> _Your task_: In the entries that follow, the first line to write out is the one containing "m_ = MB(); p0, p1", and the last is the one containing "m_ = MB(); m_.prism([(UE". Reproduce that stretch exactly, with nothing before or after it.
------ Data section
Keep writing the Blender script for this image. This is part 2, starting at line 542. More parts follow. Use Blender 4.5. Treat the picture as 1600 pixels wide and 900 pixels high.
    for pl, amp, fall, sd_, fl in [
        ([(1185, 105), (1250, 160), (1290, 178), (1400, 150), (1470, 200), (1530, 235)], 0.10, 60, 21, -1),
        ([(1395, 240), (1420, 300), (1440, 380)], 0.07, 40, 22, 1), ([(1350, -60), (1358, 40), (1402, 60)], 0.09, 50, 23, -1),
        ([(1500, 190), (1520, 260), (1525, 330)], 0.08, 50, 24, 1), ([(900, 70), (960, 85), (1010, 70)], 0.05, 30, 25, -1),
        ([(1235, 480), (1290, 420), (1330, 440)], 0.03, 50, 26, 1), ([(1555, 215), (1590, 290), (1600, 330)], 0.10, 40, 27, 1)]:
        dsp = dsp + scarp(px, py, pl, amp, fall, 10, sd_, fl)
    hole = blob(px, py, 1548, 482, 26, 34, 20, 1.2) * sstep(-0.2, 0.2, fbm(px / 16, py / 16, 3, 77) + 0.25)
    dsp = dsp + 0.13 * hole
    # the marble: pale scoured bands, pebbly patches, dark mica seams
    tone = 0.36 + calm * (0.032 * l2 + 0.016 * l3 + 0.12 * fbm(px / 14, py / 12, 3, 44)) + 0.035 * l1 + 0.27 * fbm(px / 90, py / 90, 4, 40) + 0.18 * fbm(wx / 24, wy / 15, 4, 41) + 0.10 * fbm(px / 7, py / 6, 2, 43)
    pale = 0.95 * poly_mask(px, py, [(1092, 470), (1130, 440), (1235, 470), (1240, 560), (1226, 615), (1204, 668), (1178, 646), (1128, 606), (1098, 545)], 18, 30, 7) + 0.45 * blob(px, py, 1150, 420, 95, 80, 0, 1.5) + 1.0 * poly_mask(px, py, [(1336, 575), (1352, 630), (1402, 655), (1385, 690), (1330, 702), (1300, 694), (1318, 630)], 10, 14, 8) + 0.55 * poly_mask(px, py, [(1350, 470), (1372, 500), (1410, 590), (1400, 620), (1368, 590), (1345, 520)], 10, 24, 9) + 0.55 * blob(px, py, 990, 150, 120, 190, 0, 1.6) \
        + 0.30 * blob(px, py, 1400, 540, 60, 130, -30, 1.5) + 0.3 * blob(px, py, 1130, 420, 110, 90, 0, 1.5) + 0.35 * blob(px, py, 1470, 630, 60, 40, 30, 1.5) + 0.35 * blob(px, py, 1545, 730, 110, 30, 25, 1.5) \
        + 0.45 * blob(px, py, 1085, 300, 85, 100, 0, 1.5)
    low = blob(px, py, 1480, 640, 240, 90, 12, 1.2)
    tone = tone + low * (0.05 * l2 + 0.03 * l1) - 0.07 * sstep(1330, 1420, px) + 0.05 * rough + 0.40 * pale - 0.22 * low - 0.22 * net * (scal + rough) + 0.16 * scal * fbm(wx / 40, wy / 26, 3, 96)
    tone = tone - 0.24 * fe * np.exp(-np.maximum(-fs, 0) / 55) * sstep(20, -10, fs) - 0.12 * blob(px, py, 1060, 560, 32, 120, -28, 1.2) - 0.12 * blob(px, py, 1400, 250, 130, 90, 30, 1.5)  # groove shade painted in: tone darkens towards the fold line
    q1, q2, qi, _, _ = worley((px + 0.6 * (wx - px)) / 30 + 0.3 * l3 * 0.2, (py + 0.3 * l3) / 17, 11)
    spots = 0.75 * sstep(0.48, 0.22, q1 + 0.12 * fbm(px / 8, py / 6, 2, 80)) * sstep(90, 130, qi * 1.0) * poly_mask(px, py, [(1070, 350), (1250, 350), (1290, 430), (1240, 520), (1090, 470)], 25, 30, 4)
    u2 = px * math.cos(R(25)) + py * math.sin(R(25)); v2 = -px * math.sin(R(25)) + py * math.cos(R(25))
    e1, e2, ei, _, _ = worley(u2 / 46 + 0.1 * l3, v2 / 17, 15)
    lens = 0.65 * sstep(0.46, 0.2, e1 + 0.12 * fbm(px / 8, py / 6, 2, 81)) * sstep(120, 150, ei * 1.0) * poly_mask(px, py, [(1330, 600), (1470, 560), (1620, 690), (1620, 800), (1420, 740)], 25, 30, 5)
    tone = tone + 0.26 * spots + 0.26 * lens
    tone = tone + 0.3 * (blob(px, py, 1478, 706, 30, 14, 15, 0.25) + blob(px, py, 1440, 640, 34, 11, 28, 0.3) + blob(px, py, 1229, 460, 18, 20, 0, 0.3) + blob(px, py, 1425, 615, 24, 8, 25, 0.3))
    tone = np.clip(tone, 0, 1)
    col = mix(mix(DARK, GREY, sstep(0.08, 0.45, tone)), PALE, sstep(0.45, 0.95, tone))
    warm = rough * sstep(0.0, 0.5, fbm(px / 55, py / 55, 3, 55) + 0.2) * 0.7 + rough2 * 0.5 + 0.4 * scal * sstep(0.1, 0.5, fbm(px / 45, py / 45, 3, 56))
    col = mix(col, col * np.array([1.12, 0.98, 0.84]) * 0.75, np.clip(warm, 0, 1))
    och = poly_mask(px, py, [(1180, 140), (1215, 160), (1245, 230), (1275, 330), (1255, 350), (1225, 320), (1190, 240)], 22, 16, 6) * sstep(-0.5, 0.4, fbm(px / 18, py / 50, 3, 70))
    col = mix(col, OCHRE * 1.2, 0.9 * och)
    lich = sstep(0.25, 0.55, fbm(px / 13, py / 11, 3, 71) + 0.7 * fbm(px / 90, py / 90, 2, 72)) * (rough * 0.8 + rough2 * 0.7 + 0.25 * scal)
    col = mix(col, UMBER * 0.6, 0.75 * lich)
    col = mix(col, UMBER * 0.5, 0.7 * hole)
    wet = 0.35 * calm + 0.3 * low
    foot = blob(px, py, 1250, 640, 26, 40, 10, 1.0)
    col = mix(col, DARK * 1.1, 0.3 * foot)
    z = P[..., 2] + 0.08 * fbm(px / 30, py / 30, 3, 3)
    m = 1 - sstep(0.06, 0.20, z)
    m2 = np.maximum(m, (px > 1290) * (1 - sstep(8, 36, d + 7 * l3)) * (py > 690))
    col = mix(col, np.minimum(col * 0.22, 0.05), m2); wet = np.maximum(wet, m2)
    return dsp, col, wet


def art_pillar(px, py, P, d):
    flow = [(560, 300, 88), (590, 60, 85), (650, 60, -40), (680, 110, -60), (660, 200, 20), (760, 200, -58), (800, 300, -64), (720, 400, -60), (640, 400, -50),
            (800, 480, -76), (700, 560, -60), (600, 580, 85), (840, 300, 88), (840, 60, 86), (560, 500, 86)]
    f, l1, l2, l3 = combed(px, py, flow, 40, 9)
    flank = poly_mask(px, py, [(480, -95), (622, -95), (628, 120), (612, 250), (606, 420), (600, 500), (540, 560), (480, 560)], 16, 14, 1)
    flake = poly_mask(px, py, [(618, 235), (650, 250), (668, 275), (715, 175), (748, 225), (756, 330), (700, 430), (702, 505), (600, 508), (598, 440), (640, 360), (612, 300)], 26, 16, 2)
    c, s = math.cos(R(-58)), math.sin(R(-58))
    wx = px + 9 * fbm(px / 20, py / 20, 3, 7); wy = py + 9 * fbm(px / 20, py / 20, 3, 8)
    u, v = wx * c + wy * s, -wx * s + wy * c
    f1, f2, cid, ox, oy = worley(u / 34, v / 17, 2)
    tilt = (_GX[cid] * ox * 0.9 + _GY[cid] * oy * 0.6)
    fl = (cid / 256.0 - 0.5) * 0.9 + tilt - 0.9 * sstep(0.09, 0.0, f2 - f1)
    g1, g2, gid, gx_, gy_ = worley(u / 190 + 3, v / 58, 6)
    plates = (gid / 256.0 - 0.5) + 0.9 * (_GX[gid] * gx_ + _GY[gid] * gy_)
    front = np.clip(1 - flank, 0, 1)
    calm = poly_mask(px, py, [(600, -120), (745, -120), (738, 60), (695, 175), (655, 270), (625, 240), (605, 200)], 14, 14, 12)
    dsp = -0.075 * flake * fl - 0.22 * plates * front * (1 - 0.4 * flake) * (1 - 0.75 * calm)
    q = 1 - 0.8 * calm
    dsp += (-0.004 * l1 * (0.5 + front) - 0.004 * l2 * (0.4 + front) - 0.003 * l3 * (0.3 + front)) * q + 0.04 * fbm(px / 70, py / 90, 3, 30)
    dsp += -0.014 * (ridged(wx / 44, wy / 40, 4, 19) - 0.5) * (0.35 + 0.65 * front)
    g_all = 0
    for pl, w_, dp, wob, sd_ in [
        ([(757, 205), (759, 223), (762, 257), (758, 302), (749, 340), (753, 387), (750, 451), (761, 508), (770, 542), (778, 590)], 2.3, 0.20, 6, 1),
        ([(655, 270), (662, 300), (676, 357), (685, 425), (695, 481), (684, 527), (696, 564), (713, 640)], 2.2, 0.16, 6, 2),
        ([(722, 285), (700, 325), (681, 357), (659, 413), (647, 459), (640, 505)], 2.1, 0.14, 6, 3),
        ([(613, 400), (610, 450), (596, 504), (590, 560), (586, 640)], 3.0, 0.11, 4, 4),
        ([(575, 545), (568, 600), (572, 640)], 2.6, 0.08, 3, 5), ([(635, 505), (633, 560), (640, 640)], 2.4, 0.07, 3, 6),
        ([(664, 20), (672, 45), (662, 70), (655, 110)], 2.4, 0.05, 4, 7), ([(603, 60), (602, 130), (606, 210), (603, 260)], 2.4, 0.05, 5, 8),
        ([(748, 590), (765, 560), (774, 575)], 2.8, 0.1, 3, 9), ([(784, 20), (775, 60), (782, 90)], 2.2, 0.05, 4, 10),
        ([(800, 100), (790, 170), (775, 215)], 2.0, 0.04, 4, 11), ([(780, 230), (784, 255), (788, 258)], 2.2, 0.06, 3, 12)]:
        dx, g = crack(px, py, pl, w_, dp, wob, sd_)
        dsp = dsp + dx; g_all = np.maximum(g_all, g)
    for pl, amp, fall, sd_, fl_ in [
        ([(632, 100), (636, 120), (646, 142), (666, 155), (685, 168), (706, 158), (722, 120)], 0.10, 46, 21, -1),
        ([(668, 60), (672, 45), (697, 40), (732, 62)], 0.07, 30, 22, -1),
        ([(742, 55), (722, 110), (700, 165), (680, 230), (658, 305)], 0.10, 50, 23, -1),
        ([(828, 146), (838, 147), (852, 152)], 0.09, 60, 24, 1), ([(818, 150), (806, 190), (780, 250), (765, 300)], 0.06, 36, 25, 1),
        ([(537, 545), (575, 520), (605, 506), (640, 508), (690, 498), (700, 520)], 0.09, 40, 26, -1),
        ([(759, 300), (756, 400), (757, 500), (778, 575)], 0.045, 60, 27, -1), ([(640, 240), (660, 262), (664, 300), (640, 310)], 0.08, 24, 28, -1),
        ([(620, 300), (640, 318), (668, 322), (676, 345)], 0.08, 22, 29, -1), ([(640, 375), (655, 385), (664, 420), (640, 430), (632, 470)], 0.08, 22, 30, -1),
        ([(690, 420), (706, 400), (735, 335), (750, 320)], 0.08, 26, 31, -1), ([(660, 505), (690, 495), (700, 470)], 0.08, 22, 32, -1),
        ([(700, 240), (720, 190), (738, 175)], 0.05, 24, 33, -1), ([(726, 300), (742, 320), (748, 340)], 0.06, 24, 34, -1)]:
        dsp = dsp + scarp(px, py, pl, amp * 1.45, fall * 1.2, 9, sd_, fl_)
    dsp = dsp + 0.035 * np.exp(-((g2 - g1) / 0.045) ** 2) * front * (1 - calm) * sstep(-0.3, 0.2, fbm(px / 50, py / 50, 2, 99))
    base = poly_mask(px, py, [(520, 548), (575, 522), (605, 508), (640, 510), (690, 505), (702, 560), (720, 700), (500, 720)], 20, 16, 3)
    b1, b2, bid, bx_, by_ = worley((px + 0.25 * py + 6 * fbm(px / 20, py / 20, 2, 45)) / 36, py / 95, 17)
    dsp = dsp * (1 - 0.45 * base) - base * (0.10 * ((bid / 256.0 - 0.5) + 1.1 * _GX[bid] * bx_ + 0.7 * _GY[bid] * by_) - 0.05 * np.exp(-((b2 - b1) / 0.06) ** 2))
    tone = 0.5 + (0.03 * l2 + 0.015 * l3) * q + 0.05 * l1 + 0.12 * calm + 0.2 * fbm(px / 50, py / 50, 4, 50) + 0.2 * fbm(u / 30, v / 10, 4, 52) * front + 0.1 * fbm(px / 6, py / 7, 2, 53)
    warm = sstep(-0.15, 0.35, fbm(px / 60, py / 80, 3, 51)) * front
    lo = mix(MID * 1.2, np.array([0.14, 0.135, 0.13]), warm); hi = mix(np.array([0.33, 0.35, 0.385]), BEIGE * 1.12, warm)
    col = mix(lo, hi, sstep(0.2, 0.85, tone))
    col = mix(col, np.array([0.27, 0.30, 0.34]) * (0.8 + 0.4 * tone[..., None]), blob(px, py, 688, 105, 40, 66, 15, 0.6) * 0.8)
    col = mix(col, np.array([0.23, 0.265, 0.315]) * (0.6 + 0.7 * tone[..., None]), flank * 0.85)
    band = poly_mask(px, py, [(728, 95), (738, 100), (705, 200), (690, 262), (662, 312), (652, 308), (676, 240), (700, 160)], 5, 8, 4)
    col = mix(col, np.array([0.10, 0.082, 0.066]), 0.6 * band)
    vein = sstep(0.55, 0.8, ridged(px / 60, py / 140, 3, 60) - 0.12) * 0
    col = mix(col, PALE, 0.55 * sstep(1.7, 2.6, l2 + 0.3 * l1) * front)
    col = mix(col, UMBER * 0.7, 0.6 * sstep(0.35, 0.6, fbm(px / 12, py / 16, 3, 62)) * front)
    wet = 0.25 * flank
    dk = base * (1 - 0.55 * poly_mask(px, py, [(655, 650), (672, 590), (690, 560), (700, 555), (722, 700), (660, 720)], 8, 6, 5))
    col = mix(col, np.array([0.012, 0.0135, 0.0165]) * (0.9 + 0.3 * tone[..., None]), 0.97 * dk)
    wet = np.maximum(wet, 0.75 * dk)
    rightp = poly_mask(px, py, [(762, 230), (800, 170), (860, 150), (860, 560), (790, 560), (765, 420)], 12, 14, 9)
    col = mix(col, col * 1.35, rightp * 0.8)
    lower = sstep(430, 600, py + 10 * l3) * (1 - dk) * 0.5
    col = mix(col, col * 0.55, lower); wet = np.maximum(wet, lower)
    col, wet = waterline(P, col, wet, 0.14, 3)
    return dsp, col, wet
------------
------ Data section
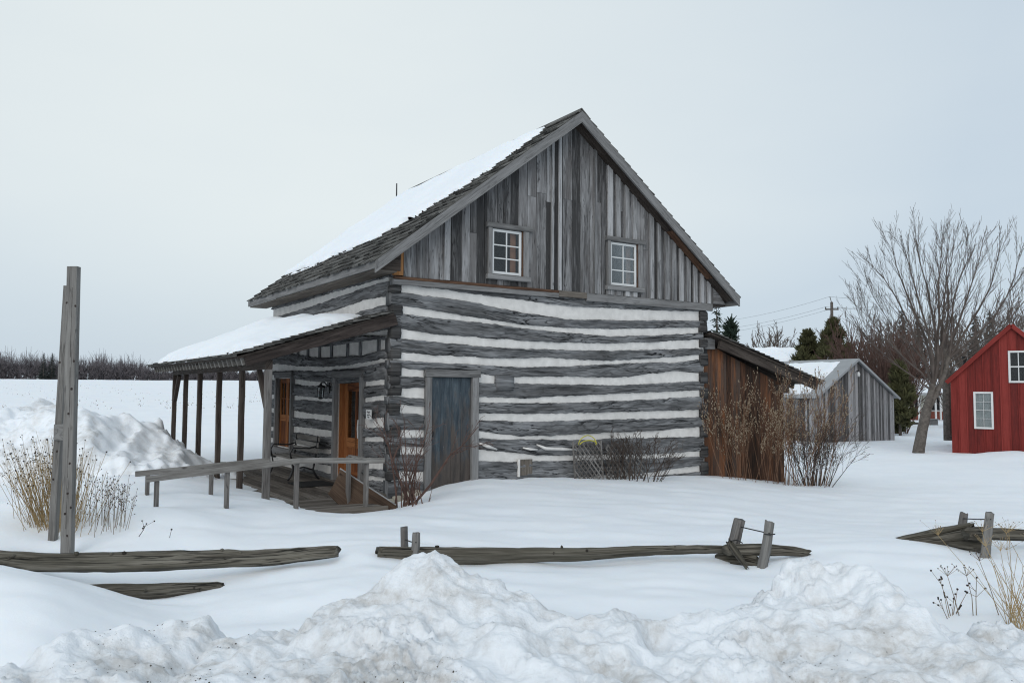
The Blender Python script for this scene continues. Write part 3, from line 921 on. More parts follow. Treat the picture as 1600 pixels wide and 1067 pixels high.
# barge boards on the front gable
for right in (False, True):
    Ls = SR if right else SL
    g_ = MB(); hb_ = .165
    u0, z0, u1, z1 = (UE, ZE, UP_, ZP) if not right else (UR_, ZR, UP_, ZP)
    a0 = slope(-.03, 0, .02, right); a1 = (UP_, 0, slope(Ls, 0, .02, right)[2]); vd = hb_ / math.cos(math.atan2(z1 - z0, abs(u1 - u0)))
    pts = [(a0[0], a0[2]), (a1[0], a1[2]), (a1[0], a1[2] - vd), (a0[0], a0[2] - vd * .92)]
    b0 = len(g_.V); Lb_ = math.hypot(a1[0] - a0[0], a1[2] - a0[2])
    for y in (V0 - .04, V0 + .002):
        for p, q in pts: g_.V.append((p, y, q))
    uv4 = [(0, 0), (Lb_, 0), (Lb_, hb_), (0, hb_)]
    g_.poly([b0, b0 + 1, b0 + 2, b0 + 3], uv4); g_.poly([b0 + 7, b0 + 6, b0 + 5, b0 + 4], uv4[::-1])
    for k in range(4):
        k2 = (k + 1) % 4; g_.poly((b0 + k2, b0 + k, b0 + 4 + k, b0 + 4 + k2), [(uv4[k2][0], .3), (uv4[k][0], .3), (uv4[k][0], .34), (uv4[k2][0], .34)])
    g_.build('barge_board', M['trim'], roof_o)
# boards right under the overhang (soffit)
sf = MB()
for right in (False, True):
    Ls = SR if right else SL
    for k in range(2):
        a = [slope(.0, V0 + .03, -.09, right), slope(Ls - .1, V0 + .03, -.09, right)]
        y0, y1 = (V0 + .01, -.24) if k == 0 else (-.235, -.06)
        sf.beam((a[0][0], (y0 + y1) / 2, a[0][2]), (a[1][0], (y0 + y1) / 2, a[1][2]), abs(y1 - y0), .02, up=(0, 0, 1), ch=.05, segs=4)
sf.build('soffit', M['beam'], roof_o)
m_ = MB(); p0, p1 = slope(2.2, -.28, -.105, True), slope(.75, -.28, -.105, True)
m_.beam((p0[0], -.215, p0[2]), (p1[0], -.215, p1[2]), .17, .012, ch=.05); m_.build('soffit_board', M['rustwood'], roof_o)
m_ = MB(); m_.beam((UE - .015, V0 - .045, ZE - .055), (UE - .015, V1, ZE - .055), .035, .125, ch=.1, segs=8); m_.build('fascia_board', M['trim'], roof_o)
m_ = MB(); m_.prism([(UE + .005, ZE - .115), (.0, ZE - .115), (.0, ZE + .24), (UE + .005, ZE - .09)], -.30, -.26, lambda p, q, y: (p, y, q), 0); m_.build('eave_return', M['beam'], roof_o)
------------
------ Data section
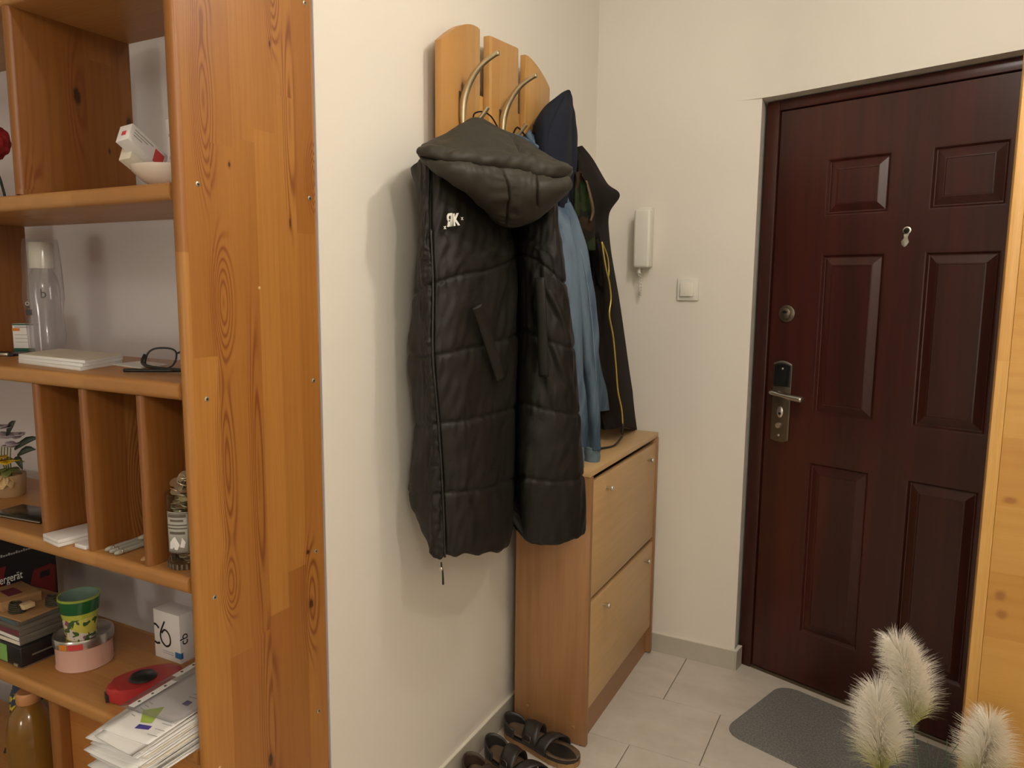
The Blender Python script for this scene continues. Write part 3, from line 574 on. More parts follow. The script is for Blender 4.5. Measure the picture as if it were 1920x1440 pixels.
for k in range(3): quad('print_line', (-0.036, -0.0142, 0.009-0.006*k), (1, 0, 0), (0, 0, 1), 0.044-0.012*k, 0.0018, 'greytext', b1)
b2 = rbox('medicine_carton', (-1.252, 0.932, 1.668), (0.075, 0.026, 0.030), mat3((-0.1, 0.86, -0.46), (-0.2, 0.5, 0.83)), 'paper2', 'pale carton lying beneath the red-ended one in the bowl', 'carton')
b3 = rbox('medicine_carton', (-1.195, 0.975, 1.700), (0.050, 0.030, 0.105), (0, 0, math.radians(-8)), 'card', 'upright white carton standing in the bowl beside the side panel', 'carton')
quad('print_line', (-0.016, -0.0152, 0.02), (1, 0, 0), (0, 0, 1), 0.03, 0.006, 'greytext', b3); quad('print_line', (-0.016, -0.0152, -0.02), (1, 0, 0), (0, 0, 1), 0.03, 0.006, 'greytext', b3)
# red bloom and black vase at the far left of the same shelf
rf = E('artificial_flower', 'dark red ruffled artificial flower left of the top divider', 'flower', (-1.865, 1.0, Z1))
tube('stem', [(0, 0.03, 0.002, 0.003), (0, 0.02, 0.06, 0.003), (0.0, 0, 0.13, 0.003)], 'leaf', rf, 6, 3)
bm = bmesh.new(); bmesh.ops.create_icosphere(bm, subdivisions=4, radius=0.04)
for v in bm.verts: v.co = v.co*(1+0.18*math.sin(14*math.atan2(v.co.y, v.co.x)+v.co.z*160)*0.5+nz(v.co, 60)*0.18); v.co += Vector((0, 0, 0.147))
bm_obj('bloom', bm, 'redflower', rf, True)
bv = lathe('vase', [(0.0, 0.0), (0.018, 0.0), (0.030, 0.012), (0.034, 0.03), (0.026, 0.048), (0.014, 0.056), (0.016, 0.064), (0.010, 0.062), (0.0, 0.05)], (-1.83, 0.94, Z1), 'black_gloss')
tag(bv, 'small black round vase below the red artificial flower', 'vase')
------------
> _Solution to this problem_:
m_ = MB(); p0, p1 = slope(2.2, -.28, -.105, True), slope(.75, -.28, -.105, True)
m_.beam((p0[0], -.215, p0[2]), (p1[0], -.215, p1[2]), .17, .012, ch=.05); m_.build('soffit_board', M['rustwood'], roof_o)
m_ = MB(); m_.beam((UE - .015, V0 - .045, ZE - .055), (UE - .015, V1, ZE - .055), .035, .125, ch=.1, segs=8); m_.build('fascia_board', M['trim'], roof_o)
m_ = MB(); m_.prism([(UE + .005, ZE - .115), (.0, ZE - .115), (.0, ZE + .24), (UE + .005, ZE - .09)], -.30, -.26, lambda p, q, y: (p, y, q), 0); m_.build('eave_return', M['beam'], roof_o)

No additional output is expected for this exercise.